Registrant's telephone number, including area code   (949) 553-1102
                                                   -----------------------------

                                Not Applicable
- --------------------------------------------------------------------------------
        (Former name or former address, if changed since last report.)
<PAGE>

Item 2.  Acquisition or Disposition of Assets.

               (a)  On June 9, 1999, Data Processing Resources Corporation
("DPRC") acquired substantially all of the assets (the "Assets") of I T
Services, Inc., a Texas corporation ("ITS"). The Assets were purchased for an
initial cash purchase price (the "Purchase Price") of approximately $28 million
and two contingent cash earnout payments to be made as soon as practicable after
July 1, 2000 and July 1, 2001, based on a multiple of ITS' earnings before
interest and taxes for the twelve-month periods ending April 30, 2000 and April
30, 2001, respectively.

               In determining the consideration to be paid in the acquisition,
DPRC reviewed ITS' financial statements and its business and determined an
approximate aggregate value of ITS' business to DPRC based on a multiple of
adjusted earnings before interest and taxes on a twelve month trailing basis.

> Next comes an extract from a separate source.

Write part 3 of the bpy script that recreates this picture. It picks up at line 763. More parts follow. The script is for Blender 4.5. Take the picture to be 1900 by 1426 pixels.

A
final determination of such value was arrived at by means of arm's length
bargaining among the parties.

               Each of ITS' three shareholders, Daniel J. McGrew, Lynne G.
McGrew and Warren L. Norris, entered into a covenant not to compete with DPRC in
the geographic area in which ITS' business was conducted at the time of the
acquisition.

               At the time of the acquisition, there was no material
relationship between ITS (including its officers, directors and shareholders)
and DPRC or any of its affiliates, or any director or officer of DPRC, or any
associate of any such officer or director.

               DPRC did not incur any additional indebtedness in financing the
Purchase Price, but instead used existing internal cash reserves that were
accumulated primarily from the March 1998 sale of DPRC's 5 1/4% Convertible
Subordinated Notes due 2005.

               (b)  At the time of the acquisition, ITS was engaged in the
information technology staffing and consulting business, primarily in supporting
SAP packaged implementations. ITS operated its business primarily from its
facility in Dallas, Texas, although it did have branch offices in Houston,
Texas; Atlanta, Georgia and Denver, Colorado. DPRC presently intends for ITS, as
an operating division of DPRC, to continue to engage in the information
technology staffing business in substantially the same manner and for the same
purpose.

Item 7.  Financial Statements and Exhibits.

               (a)  No financial statements are required by this Item 7 pursuant
               to Rule 3-05(b) of Regulation S-X.
<PAGE>

          Pursuant to the requirements of the Securities Exchange Act of 1934,
the Registrant has duly caused this report to be signed on its behalf by the
undersigned hereunto duly authorized.

                              DATA PROCESSING RESOURCES CORPORATION
                                          (Registrant)


Dated: August 18, 1999        By: /s/ Richard D. Tipton
                                  -----------------------------------
                                      Richard D. Tipton
                                      Vice President, General Counsel
                                      and Secretary

                                      3.